Some 5,000 cops help patrol the streets across Virginia and don't take a dime for it. Reserve officers volunteer with departments throughout our viewing area, but a legal ruling from the state has put many of them out of service.
Full-time police officers aren't sworn in until they spend 16 weeks at the academy. Then it is another 100 hours of field training. But should volunteers meet that same standard? A state agency says yes - and that decision has forced many officers off the street.
Waynesboro police have a reserve unit of 14 officers and Staunton has another nine volunteers. All of them have been, in effect, suspended from duty, since a December ruling from the Department of Criminal Justice Services (DCJS).
Some 5,000 auxiliary officers serve departments across Virginia. Last month the DCJS clarified a decades-old state law, by ruling that those reserves must have the same level of training as paid officers.

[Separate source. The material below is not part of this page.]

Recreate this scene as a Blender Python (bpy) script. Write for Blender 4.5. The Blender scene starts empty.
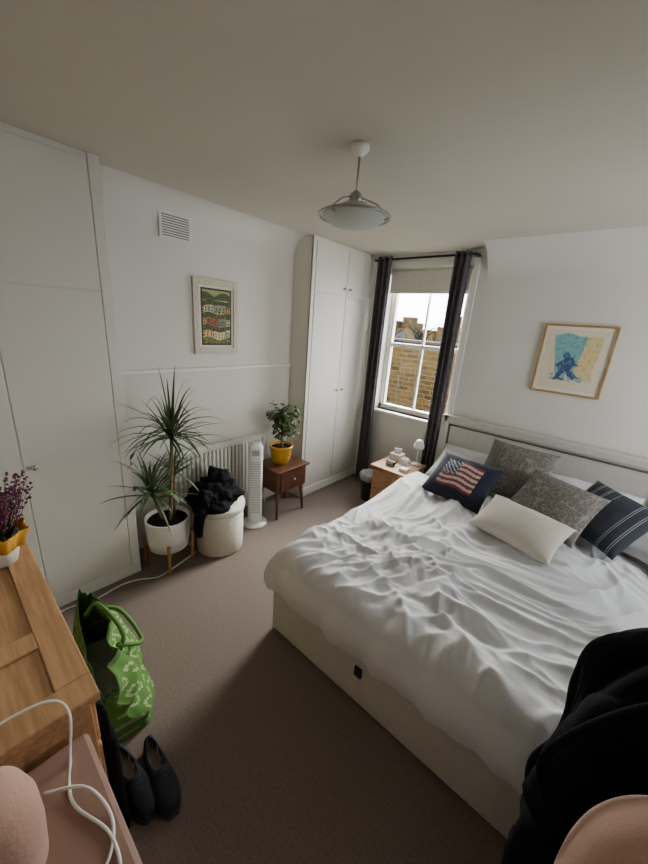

Waynesboro Reserves Chief Reo Hatfield disagrees stating, "I think it's a disgrace. They gave up family, time... They gave up work time and everything else for the citizens. And we need the citizens to back this."
The Albemarle County Sheriff's Office has over 50 volunteers - the state's largest reserve unit. Sheriff Chip Harding says he was never informed of the DCJS ruling, but will investigate its potential impact.
Several departments tell us reserves are already highly trained. In Staunton, for example, it's 200 hours that include firearms and use of force. Police hope the attorney general or state lawmakers step in, and allow their volunteers to go back in service.